Monday, November 29, 2010

Reaching 2050 Climate Goals: The Magnitude of the Challenge

As we launch this blog on climate change and resource efficiency in the built environment, it is worth taking a moment at the beginning to reflect upon the "big numbers" of climate change and the goals that have been set out before us. Though it has been said before, it is worth saying again: moderating climate change (it has already begun and can't be prevented entirely) will require epochal transformations in most aspects of our society and economy -- most especially including the built environment.

Consensus has emerged among scientists that the world must limit global temperature increases to 2 degrees Celsius (about 3.6 degrees Fahrenheit) over pre-industrial levels (not today's levels) to avoid the worst of the possible consequences of climate change. Indeed, at the Copenhagen conference last year, President Obama and numerous other world leaders committed their nations to achieving this goal, even in the absence of any enforceable treaty mechanism to achieve it.

Numerous research and policy efforts, including the Intergovernmental Panel on Climate Change (IPCC) have concluded that this will require cutting global greenhouse gas emissions 60 to 80 percent below 1990 levels by 2050. California, alone among American states so far, has accepted this challenge in the form of Executive Order S-3-05, which sets a target of an 80 percent reduction below 1990 levels by 2050. (The state's more heralded climate law, AB32, requires the state only to return to 1990 levels by 2020, then establishes a cap-and-trade mechanism to achieve the deeper reductions in later decades).
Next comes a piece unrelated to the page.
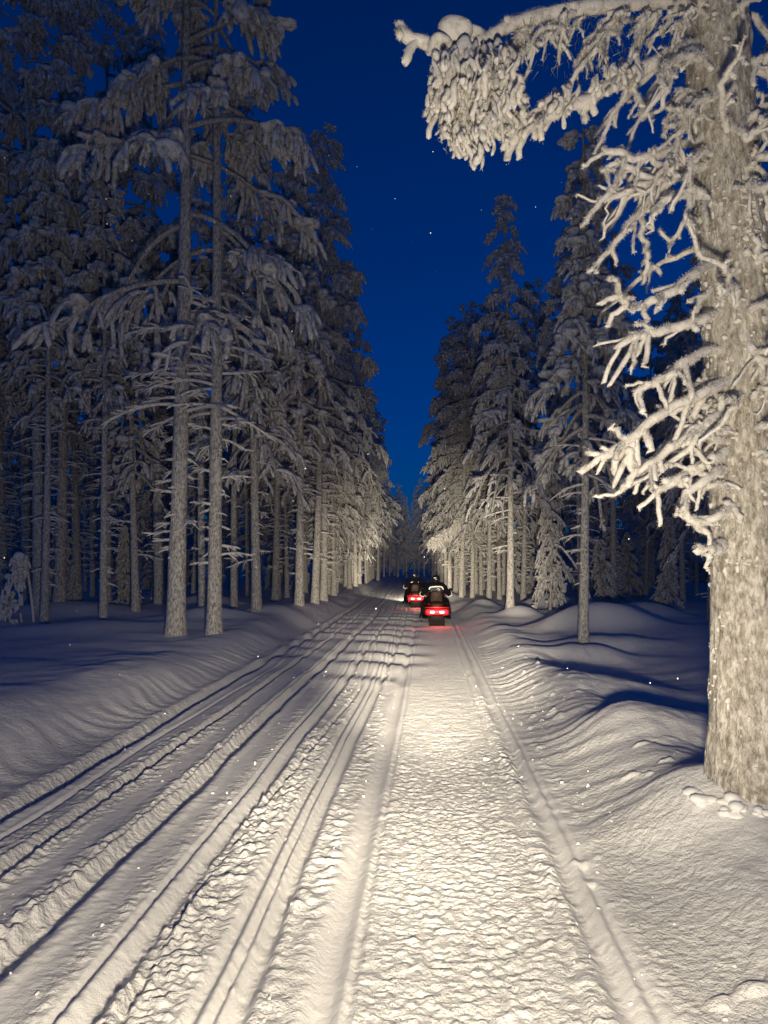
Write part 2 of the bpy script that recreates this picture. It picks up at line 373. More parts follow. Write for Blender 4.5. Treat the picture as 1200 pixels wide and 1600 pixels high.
def crown_mb(r, P, H, zb, R, nb, droop=0.55, up=0.5, fing=4, skirt=0.55, tip=0.07, twig=1.0, fat=1.0, sparse=0.0, inner=0.22, flen=1.0, airy=0.0):
    """branches bent under snow: stems, side twigs, hanging fingers of frozen needles, pads of snow, dark needle tufts"""
    sf = np.array([0, .3, .6, .9, 1.0])
    mb = MB(); st_P, st_R, tw_P, tw_R, fg_P, fg_R, pd_C, pd_R, nd = [], [], [], [], [], [], [], [], []
    for i in range(nb):
        t = (i + r.uniform(0, 1)) / nb
        if sparse and r.uniform() < sparse * (1 - t): continue
        z = zb + (H - zb) * t
        L = R * (min(1.0, skirt + 2.6 * t) * (1 - t) ** 0.75 + tip) * r.uniform(0.45, 1.25)
        az = i * 2.399 + r.uniform(-0.5, 0.5)
        e = -0.12 + up * t + r.uniform(-0.15, 0.22); dr = droop * r.uniform(0.65, 1.35) * (1 - 0.45 * t)
        s = np.linspace(0, 1, 7)
        hd = np.array([math.cos(az), math.sin(az), 0]); sd = np.array([-hd[1], hd[0], 0])
        bend = r.uniform(-0.25, 0.25)
        p = on_axis(P, z)[None] + L * (s[:, None] * hd + bend * (s ** 2)[:, None] * sd)
        p[:, 2] += L * (e * s * 1.3 - dr * s ** 2.2)
        st_P.append(p); st_R.append(np.linspace(0.050, 0.030, 7) * (0.6 + 0.5 * L / R) * r.uniform(0.8, 1.15))
        den = min(1.0, 0.22 + airy * t) if airy else 1.0
        nt = max(2, int((4 + 7 * L) * twig * den))
        for k in range(nt):
            f = r.uniform(inner, 1.0) ** 0.7; sgn = 1 if k % 2 else -1
            q0 = lerp(p, f)
            a2 = r.uniform(0.35, 1.25) * sgn if f < 0.93 else r.uniform(-0.7, 0.7)
            dv = hd * math.cos(a2) + sd * math.sin(a2)
            l = (0.16 + 0.34 * L * (1.1 - f * 0.55)) * r.uniform(0.6, 1.2)
            s5 = np.linspace(0, 1, 5)
            g = r.uniform(0.35, 0.95) * (0.6 + droop * 0.6)
            tp = q0[None] + l * s5[:, None] * dv; tp[:, 2] += l * (0.12 * s5 - g * s5 ** 2)
            tw_P.append(tp); tw_R.append(np.array([0.024, 0.034, 0.040, 0.038, 0.004]) * r.uniform(0.75, 1.3) * fat)
            if r.uniform() < 0.8 * den:
                w = r.uniform(0.04, 0.085) * fat * (0.7 + 0.5 * min(L, 1.6))
                pd_C.append(tp[r.integers(2, 5)] + np.array([0, 0, 0.02])); pd_R.append((w * r.uniform(1, 1.7), w * r.uniform(1, 1.7), w * r.uniform(0.55, 0.95)))
            for _ in range(int(round(r.integers(fing - 1, fing + 2) * (0.45 + 0.55 * den)))):
                h = r.uniform(0.25, 1.0); f0 = lerp(tp, h)
                ld = flen * r.uniform(0.09, 0.27) * (0.75 + 0.4 * min(L, 1.6))
                side = dv * r.uniform(0.05, 0.65) + np.array([r.uniform(-.4, .4), r.uniform(-.4, .4), 0])
                fp = f0[None] + ld * (sf[:, None] * side)
                fp[:, 2] -= ld * (0.25 * sf + 0.75 * sf ** 1.6)
                rad = r.uniform(0.018, 0.044) * fat
                fg_P.append(fp); fg_R.append(rad * np.array([0.8, 1.0, 1.2, 1.0, 0.15]))
                for _n in range(2):
                    c = fp[r.integers(1, 5)]
                    dd = np.array([r.normal(), r.normal(), r.normal() - 0.5]); dd /= np.linalg.norm(dd)
                    ee = np.cross(dd, r.normal(size=3)); ee /= np.linalg.norm(ee) + 1e-9
                    ln = r.uniform(0.06, 0.13)
                    nd.append((c - ee * 0.007, c + ee * 0.007, c + dd * ln))
    mb.quads(*tubes(np.array(st_P), np.array(st_R), 5), 0)
    mb.quads(*tubes(np.array(tw_P), np.array(tw_R), 4), 1)
    mb.quads(*tubes(np.array(fg_P), np.array(fg_R), 5), 1)
    if pd_C: mb.tris(*blobs(pd_C, pd_R, ICO1, 0.42, r), 1)
    nd = np.array(nd); mb.tris(nd.reshape(-1, 3), np.arange(len(nd) * 3).reshape(-1, 3), 2)
    return mb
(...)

That 80 percent number is even more daunting than it looks, for four reasons:

1. An absolute emissions level that is 80 percent below 1990 levels by 2050 is actually more like 88 percent per capita below today's levels in California, which is perhaps the more relevant figure for policy making. That is because California's emissions levels have grown another 10 percent since 1990 (according to the EPA), and because the state's population is expected to grown by 62 percent between now and 2050 (according to the California Department of Finance).

2. Emissions cuts this deep mean that all major sectors of the economy must achieve approximately that much reduction -- there just isn't enough wiggle room for tradeoffs between sectors. According to the AB 32 Scoping Plan released by the California Air Resources Board, transportation generates about 38 percent of the state's GHG emissions, electricity about 23 percent, industry about 20 percent, and commercial and residential activities about 10 percent (with the remaining 9 percent classified as 'other').

For the sake of illustration, let us suppose that the transportation sector is able to achieve "only" a 75 percent per-capita reduction by 2050, still an arduous political and technological challenge. That would mean that all other sectors -- including all buildings, industry, commercial activity and agriculture -- would have to achieve about a 96 percent reduction by 2050 for the economy to meet the overall 88 percent per capita reduction target. Thus, even a "miracle" breakthrough in one area (say, complete decarbonization of the electricity system) would not relieve other sectors of the economy from the need to achieve profound changes.

3. All of this must occur in just 40 years. That is very little time in the planning world. In the state of California, single mega-projects such as the Bay Bridge retrofit now take nearly that long from conception to completion.

4. On top of all that, there is a large embedded infrastructure problem that must be overcome. Efficiency experts have long realized that most consumers will not buy a new water heater (or refrigerator, stove, etc) until the old one wears out, even if something significantly more efficient is already on the market. The same is true for buildings, roads, and infrastructure, except that these are designed to last for even longer, several decades at a minimum. Why would society replace these paid-for assets with something new before they wear out? Most likely, we won't, or simply won't be able to afford to. That means that we will be living with at least portions of our current energy-intensive landscape for a long time to come.

I'll have more to say about the implications of this monumental challenge for transportation and land use planning in future posts.